Exercise requirements →
All of the material below is to be retyped exactly.

§

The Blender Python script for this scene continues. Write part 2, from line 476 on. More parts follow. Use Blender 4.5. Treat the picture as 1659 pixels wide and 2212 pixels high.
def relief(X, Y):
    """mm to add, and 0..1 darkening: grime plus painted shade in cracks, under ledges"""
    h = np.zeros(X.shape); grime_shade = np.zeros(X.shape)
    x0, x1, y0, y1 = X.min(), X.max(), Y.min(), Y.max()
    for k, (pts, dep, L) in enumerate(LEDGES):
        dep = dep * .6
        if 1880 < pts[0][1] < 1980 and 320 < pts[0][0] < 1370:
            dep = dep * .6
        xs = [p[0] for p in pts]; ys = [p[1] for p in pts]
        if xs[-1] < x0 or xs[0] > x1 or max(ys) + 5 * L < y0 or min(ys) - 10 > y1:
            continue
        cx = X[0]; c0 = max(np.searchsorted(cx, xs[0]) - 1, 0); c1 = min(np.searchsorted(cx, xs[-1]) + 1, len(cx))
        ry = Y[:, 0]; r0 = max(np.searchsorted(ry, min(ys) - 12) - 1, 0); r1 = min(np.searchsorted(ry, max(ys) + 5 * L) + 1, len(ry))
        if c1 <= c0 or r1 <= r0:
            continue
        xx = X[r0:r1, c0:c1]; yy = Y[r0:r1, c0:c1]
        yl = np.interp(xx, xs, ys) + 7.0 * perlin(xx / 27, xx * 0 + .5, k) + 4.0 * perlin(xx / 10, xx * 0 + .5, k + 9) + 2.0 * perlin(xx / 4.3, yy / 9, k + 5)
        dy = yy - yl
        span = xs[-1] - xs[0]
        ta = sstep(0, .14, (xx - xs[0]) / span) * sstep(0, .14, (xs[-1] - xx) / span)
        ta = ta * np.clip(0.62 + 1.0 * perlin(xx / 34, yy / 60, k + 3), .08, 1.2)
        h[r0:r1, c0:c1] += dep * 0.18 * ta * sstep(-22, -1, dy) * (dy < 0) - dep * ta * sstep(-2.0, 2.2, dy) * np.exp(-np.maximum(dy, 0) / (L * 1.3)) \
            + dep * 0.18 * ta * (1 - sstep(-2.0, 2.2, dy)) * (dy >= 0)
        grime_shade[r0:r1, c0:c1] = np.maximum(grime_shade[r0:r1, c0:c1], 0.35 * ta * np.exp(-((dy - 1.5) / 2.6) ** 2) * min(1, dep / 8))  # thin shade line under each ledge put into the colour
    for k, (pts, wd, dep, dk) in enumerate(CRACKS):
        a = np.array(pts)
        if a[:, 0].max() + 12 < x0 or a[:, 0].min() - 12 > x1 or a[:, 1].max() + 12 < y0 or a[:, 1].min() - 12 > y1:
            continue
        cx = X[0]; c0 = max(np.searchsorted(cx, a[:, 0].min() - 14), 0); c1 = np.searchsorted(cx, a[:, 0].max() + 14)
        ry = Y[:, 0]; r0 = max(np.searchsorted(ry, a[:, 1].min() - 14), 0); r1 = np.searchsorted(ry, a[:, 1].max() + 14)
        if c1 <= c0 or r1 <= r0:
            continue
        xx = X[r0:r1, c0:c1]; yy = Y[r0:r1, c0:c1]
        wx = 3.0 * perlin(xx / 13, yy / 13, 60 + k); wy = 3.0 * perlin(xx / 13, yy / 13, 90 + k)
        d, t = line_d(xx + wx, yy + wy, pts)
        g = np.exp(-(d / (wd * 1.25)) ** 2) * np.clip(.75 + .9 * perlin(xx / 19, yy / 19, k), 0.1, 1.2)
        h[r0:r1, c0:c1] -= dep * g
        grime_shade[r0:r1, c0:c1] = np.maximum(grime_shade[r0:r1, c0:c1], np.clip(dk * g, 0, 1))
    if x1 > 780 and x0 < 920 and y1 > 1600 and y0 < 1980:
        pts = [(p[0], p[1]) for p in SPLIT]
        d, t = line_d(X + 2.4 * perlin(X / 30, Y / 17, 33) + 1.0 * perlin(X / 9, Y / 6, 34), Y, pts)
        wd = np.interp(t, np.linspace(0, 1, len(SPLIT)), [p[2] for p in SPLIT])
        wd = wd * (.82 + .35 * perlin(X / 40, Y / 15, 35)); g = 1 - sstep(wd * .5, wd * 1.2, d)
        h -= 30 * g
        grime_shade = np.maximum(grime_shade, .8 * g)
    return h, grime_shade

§

Final result →
The Blender Python script for this scene continues. Write part 2, from line 476 on. More parts follow. Use Blender 4.5. Treat the picture as 1659 pixels wide and 2212 pixels high.
def relief(X, Y):
    """mm to add, and 0..1 darkening: grime plus painted shade in cracks, under ledges"""
    h = np.zeros(X.shape); grime_shade = np.zeros(X.shape)
    x0, x1, y0, y1 = X.min(), X.max(), Y.min(), Y.max()
    for k, (pts, dep, L) in enumerate(LEDGES):
        dep = dep * .6
        if 1880 < pts[0][1] < 1980 and 320 < pts[0][0] < 1370:
            dep = dep * .6
        xs = [p[0] for p in pts]; ys = [p[1] for p in pts]
        if xs[-1] < x0 or xs[0] > x1 or max(ys) + 5 * L < y0 or min(ys) - 10 > y1:
            continue
        cx = X[0]; c0 = max(np.searchsorted(cx, xs[0]) - 1, 0); c1 = min(np.searchsorted(cx, xs[-1]) + 1, len(cx))
        ry = Y[:, 0]; r0 = max(np.searchsorted(ry, min(ys) - 12) - 1, 0); r1 = min(np.searchsorted(ry, max(ys) + 5 * L) + 1, len(ry))
        if c1 <= c0 or r1 <= r0:
            continue
        xx = X[r0:r1, c0:c1]; yy = Y[r0:r1, c0:c1]
        yl = np.interp(xx, xs, ys) + 7.0 * perlin(xx / 27, xx * 0 + .5, k) + 4.0 * perlin(xx / 10, xx * 0 + .5, k + 9) + 2.0 * perlin(xx / 4.3, yy / 9, k + 5)
        dy = yy - yl
        span = xs[-1] - xs[0]
        ta = sstep(0, .14, (xx - xs[0]) / span) * sstep(0, .14, (xs[-1] - xx) / span)
        ta = ta * np.clip(0.62 + 1.0 * perlin(xx / 34, yy / 60, k + 3), .08, 1.2)
        h[r0:r1, c0:c1] += dep * 0.18 * ta * sstep(-22, -1, dy) * (dy < 0) - dep * ta * sstep(-2.0, 2.2, dy) * np.exp(-np.maximum(dy, 0) / (L * 1.3)) \
            + dep * 0.18 * ta * (1 - sstep(-2.0, 2.2, dy)) * (dy >= 0)
        grime_shade[r0:r1, c0:c1] = np.maximum(grime_shade[r0:r1, c0:c1], 0.35 * ta * np.exp(-((dy - 1.5) / 2.6) ** 2) * min(1, dep / 8))  # thin shade line under each ledge put into the colour
    for k, (pts, wd, dep, dk) in enumerate(CRACKS):
        a = np.array(pts)
        if a[:, 0].max() + 12 < x0 or a[:, 0].min() - 12 > x1 or a[:, 1].max() + 12 < y0 or a[:, 1].min() - 12 > y1:
            continue
        cx = X[0]; c0 = max(np.searchsorted(cx, a[:, 0].min() - 14), 0); c1 = np.searchsorted(cx, a[:, 0].max() + 14)
        ry = Y[:, 0]; r0 = max(np.searchsorted(ry, a[:, 1].min() - 14), 0); r1 = np.searchsorted(ry, a[:, 1].max() + 14)
        if c1 <= c0 or r1 <= r0:
            continue
        xx = X[r0:r1, c0:c1]; yy = Y[r0:r1, c0:c1]
        wx = 3.0 * perlin(xx / 13, yy / 13, 60 + k); wy = 3.0 * perlin(xx / 13, yy / 13, 90 + k)
        d, t = line_d(xx + wx, yy + wy, pts)
        g = np.exp(-(d / (wd * 1.25)) ** 2) * np.clip(.75 + .9 * perlin(xx / 19, yy / 19, k), 0.1, 1.2)
        h[r0:r1, c0:c1] -= dep * g
        grime_shade[r0:r1, c0:c1] = np.maximum(grime_shade[r0:r1, c0:c1], np.clip(dk * g, 0, 1))
    if x1 > 780 and x0 < 920 and y1 > 1600 and y0 < 1980:
        pts = [(p[0], p[1]) for p in SPLIT]
        d, t = line_d(X + 2.4 * perlin(X / 30, Y / 17, 33) + 1.0 * perlin(X / 9, Y / 6, 34), Y, pts)
        wd = np.interp(t, np.linspace(0, 1, len(SPLIT)), [p[2] for p in SPLIT])
        wd = wd * (.82 + .35 * perlin(X / 40, Y / 15, 35)); g = 1 - sstep(wd * .5, wd * 1.2, d)
        h -= 30 * g
        grime_shade = np.maximum(grime_shade, .8 * g)
    return h, grime_shade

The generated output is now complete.